12. A display apparatus, comprising:

a display panel which is divided into a display area and a non-display area and includes a substrate;

a GIP transistor which is disposed above the substrate and is provided in a GIP area of the non-display area;

a groove provided in the substrate below the GIP transistor; and

a filling layer provided in the groove.

13. The display apparatus according to claim 12, wherein the substrate is made of polyimide.

14. The display apparatus according to claim 12, wherein the groove is formed by completely removing a portion of the substrate corresponding to the GIP transistor.

15. The display apparatus according to claim 12, wherein the groove is formed by removing a portion of a thickness of the substrate corresponding to the GIP transistor.

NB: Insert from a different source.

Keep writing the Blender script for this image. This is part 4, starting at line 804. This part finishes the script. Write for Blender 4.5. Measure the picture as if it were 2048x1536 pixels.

16. The display apparatus according to claim 12, wherein the groove has a planar shape corresponding to a planar shape of the GIP transistor.

17. The display apparatus according to claim 12, wherein the filling layer is configured by a first filling layer which is in contact with a buffer layer disposed below the GIP transistor and a second filling layer which is in contact with the first filling layer, the first filling layer is configured as a single layer of silicon oxide (SiOx), silicon nitride (SiNx) or silicon oxy nitride (SiON) or a multi-layer thereof, and the second filling layer is configured by at least any one selected from acryl, acrylic oligomer, epoxy, and urethane.

18. The display apparatus according to claim 12, wherein the filling layer is made of tin oxide (TO), indium tin oxide (ITO), indium zinc oxide (IZO), or indium zinc tin oxide (ITZO) to configure a light shielding layer.

19. The display apparatus according to claim 12, wherein the groove has a planar shape corresponding to a plurality of GIP transistors.

20. The display apparatus according to claim 12, wherein the groove has a planar shape corresponding to the entire GIP area.